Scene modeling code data

◆ ◆ ◆ ◆ ◆ ◆ ◆

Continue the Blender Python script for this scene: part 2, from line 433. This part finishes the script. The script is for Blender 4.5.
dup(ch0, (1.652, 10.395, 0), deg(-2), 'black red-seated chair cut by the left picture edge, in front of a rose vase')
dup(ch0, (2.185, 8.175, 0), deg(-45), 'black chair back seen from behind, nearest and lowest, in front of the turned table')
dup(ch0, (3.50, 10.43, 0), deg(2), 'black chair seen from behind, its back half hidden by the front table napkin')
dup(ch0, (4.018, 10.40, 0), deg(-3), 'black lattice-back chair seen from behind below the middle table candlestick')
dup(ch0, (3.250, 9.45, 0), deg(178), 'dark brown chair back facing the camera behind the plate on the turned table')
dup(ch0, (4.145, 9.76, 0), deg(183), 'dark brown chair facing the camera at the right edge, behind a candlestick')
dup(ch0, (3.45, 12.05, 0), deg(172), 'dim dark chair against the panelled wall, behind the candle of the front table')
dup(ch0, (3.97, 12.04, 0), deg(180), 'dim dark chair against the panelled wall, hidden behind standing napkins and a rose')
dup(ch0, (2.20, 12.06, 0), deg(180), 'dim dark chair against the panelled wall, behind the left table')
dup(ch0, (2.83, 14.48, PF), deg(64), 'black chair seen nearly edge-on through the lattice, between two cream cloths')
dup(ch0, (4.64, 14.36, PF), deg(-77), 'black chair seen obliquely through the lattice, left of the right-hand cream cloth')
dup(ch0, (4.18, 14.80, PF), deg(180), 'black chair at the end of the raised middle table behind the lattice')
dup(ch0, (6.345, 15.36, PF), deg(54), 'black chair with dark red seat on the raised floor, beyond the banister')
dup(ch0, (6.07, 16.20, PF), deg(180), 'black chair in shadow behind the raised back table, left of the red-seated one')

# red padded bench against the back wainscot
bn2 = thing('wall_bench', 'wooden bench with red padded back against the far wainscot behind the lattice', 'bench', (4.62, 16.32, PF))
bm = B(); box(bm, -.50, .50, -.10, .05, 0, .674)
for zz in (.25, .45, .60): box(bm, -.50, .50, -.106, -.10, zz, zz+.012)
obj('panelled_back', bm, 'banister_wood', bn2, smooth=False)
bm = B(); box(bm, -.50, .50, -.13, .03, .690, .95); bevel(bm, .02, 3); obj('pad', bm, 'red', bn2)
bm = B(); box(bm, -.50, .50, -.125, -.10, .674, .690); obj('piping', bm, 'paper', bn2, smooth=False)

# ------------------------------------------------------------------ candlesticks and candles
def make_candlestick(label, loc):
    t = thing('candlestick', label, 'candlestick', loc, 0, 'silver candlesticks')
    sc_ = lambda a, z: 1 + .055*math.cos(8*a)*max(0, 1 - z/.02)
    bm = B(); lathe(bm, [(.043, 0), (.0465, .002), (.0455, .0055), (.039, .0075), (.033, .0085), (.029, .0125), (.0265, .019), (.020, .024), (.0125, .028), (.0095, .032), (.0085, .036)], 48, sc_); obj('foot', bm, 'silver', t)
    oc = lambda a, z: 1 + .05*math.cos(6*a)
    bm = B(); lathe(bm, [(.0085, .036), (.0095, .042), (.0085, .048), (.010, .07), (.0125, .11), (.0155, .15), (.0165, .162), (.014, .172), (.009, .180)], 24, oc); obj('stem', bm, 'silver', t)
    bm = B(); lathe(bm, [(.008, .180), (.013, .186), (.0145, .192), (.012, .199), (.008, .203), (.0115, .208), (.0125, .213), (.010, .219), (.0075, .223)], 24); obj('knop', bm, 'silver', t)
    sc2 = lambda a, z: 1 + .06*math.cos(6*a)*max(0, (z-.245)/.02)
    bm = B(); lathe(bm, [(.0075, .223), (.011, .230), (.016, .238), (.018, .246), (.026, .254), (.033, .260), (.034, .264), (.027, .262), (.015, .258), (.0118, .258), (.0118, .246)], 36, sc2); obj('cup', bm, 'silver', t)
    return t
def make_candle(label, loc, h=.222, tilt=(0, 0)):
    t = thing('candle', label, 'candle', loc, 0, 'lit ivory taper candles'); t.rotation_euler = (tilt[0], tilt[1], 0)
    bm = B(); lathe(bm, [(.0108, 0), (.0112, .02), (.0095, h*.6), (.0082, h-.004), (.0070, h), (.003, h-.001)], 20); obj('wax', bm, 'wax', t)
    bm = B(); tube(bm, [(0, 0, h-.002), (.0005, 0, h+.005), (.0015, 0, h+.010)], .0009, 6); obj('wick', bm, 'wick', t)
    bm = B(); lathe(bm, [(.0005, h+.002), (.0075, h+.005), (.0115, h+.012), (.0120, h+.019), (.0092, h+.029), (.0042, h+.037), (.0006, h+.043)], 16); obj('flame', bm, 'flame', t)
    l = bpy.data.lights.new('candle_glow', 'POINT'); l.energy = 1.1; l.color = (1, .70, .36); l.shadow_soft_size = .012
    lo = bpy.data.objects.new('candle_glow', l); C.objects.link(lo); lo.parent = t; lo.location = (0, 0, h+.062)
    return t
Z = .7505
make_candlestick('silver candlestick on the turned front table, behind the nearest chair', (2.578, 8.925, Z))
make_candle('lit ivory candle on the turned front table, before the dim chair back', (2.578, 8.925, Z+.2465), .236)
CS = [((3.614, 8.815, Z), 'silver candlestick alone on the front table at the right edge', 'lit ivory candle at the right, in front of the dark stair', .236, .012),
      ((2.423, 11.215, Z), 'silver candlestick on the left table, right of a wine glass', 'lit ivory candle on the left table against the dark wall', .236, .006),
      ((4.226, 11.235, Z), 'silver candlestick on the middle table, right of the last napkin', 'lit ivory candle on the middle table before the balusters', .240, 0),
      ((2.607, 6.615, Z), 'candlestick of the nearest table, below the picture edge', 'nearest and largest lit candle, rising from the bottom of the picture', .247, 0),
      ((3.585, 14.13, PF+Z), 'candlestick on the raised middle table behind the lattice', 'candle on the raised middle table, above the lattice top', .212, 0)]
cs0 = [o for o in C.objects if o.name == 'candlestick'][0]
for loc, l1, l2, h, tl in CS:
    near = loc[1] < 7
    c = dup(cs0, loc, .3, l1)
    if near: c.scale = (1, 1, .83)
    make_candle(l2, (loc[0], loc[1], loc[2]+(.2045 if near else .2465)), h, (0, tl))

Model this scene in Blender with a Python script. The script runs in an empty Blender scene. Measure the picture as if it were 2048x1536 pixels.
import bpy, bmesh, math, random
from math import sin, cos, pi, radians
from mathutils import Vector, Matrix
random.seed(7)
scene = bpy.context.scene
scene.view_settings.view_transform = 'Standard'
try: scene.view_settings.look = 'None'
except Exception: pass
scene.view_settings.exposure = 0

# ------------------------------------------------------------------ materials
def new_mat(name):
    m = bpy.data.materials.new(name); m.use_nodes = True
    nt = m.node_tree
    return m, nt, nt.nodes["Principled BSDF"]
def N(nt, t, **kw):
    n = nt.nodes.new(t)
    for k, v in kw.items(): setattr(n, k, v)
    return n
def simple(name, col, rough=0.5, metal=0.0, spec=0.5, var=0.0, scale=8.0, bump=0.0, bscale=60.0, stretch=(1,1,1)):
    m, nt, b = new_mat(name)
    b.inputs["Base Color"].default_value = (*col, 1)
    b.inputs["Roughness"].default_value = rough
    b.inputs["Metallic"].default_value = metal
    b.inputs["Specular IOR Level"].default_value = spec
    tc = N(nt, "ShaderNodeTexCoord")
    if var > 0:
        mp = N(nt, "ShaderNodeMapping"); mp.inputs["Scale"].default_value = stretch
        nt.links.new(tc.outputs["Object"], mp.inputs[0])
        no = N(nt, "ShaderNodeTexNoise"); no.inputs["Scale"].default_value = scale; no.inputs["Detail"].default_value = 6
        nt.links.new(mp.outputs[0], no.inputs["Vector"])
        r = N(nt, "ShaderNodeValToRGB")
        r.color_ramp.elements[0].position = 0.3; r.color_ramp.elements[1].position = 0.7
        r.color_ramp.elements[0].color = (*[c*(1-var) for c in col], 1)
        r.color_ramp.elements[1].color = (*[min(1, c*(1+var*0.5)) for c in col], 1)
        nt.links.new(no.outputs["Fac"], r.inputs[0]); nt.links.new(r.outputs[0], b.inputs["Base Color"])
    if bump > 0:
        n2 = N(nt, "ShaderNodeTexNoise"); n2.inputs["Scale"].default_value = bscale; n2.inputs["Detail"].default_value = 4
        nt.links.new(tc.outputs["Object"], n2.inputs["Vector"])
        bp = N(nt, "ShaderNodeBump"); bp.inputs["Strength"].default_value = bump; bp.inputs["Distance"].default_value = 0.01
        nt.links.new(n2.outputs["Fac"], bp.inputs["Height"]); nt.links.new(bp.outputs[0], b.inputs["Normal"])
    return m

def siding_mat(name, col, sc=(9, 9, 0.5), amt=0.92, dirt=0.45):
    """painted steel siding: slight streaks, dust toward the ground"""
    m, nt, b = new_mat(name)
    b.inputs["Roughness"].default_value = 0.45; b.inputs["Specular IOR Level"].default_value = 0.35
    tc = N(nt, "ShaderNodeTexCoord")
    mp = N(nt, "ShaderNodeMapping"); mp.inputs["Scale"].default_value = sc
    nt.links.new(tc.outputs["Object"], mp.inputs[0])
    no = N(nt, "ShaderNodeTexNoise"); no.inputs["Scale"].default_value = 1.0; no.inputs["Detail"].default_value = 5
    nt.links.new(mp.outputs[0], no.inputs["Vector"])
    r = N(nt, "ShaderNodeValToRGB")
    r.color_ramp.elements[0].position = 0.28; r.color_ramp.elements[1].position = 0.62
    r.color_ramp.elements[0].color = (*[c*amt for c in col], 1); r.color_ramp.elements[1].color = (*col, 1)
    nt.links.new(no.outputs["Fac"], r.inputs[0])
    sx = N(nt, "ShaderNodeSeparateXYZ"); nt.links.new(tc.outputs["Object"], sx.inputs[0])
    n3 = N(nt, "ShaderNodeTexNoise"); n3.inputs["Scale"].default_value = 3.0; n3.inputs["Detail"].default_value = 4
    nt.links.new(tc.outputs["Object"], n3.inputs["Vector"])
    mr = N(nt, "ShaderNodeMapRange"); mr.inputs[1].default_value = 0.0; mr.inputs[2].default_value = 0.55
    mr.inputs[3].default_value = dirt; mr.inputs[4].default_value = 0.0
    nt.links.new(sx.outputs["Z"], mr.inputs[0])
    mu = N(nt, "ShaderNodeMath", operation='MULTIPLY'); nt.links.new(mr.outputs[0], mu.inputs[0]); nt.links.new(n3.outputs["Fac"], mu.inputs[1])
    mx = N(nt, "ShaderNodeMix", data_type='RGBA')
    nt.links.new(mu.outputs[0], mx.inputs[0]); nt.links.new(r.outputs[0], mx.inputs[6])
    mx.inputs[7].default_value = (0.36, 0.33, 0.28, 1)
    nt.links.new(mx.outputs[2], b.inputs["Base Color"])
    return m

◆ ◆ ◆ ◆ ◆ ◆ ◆

Aim of the task:
Pull every line containing "script" from the material above.

Task output:
Continue the Blender Python script for this scene: part 2, from line 433. This part finishes the script. The script is for Blender 4.5.
Model this scene in Blender with a Python script. The script runs in an empty Blender scene. Measure the picture as if it were 2048x1536 pixels.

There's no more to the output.